What this task involves
Return every line of the material exactly.

Provided material
►

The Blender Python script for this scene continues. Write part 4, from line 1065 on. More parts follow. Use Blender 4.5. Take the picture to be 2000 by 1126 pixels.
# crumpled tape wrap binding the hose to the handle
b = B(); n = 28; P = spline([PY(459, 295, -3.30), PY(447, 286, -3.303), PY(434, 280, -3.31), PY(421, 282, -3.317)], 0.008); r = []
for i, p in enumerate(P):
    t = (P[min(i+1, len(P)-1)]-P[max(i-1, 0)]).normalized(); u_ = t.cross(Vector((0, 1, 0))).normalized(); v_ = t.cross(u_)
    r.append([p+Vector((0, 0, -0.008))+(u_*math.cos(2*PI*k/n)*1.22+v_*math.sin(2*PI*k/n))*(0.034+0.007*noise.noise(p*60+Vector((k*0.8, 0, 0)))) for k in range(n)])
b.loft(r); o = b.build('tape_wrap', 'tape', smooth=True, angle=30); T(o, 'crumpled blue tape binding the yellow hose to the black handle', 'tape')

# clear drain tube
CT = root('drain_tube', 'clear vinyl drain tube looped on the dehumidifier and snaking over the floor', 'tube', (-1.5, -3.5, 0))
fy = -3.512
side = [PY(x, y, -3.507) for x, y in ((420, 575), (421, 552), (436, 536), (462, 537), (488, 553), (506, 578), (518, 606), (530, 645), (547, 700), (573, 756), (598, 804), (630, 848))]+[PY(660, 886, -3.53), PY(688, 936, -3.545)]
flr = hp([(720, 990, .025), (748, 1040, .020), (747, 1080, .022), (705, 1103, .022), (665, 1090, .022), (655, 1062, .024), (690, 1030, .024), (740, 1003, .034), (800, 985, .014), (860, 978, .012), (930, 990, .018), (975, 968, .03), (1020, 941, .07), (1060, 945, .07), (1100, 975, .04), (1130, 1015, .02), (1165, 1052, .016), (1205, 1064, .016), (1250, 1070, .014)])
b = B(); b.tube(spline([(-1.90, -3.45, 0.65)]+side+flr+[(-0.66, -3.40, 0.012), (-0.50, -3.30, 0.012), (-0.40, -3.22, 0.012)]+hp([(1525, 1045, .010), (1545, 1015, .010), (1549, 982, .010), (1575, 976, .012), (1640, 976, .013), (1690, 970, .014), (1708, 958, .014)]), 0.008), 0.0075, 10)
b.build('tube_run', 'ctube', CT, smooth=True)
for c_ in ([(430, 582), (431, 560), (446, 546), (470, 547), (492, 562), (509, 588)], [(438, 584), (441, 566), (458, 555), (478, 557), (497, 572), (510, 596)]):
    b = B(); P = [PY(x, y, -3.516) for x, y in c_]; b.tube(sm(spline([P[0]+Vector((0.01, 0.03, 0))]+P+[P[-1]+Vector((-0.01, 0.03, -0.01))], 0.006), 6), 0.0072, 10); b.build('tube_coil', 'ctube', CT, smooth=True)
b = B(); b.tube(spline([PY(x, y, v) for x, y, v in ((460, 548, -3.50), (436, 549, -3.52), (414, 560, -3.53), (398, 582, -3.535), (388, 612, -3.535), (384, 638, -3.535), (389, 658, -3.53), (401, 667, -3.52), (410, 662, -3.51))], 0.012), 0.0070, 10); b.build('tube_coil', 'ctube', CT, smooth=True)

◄

Written response
The Blender Python script for this scene continues. Write part 4, from line 1065 on. More parts follow. Use Blender 4.5. Take the picture to be 2000 by 1126 pixels.
# crumpled tape wrap binding the hose to the handle
b = B(); n = 28; P = spline([PY(459, 295, -3.30), PY(447, 286, -3.303), PY(434, 280, -3.31), PY(421, 282, -3.317)], 0.008); r = []
for i, p in enumerate(P):
    t = (P[min(i+1, len(P)-1)]-P[max(i-1, 0)]).normalized(); u_ = t.cross(Vector((0, 1, 0))).normalized(); v_ = t.cross(u_)
    r.append([p+Vector((0, 0, -0.008))+(u_*math.cos(2*PI*k/n)*1.22+v_*math.sin(2*PI*k/n))*(0.034+0.007*noise.noise(p*60+Vector((k*0.8, 0, 0)))) for k in range(n)])
b.loft(r); o = b.build('tape_wrap', 'tape', smooth=True, angle=30); T(o, 'crumpled blue tape binding the yellow hose to the black handle', 'tape')

# clear drain tube
CT = root('drain_tube', 'clear vinyl drain tube looped on the dehumidifier and snaking over the floor', 'tube', (-1.5, -3.5, 0))
fy = -3.512
side = [PY(x, y, -3.507) for x, y in ((420, 575), (421, 552), (436, 536), (462, 537), (488, 553), (506, 578), (518, 606), (530, 645), (547, 700), (573, 756), (598, 804), (630, 848))]+[PY(660, 886, -3.53), PY(688, 936, -3.545)]
flr = hp([(720, 990, .025), (748, 1040, .020), (747, 1080, .022), (705, 1103, .022), (665, 1090, .022), (655, 1062, .024), (690, 1030, .024), (740, 1003, .034), (800, 985, .014), (860, 978, .012), (930, 990, .018), (975, 968, .03), (1020, 941, .07), (1060, 945, .07), (1100, 975, .04), (1130, 1015, .02), (1165, 1052, .016), (1205, 1064, .016), (1250, 1070, .014)])
b = B(); b.tube(spline([(-1.90, -3.45, 0.65)]+side+flr+[(-0.66, -3.40, 0.012), (-0.50, -3.30, 0.012), (-0.40, -3.22, 0.012)]+hp([(1525, 1045, .010), (1545, 1015, .010), (1549, 982, .010), (1575, 976, .012), (1640, 976, .013), (1690, 970, .014), (1708, 958, .014)]), 0.008), 0.0075, 10)
b.build('tube_run', 'ctube', CT, smooth=True)
for c_ in ([(430, 582), (431, 560), (446, 546), (470, 547), (492, 562), (509, 588)], [(438, 584), (441, 566), (458, 555), (478, 557), (497, 572), (510, 596)]):
    b = B(); P = [PY(x, y, -3.516) for x, y in c_]; b.tube(sm(spline([P[0]+Vector((0.01, 0.03, 0))]+P+[P[-1]+Vector((-0.01, 0.03, -0.01))], 0.006), 6), 0.0072, 10); b.build('tube_coil', 'ctube', CT, smooth=True)
b = B(); b.tube(spline([PY(x, y, v) for x, y, v in ((460, 548, -3.50), (436, 549, -3.52), (414, 560, -3.53), (398, 582, -3.535), (388, 612, -3.535), (384, 638, -3.535), (389, 658, -3.53), (401, 667, -3.52), (410, 662, -3.51))], 0.012), 0.0070, 10); b.build('tube_coil', 'ctube', CT, smooth=True)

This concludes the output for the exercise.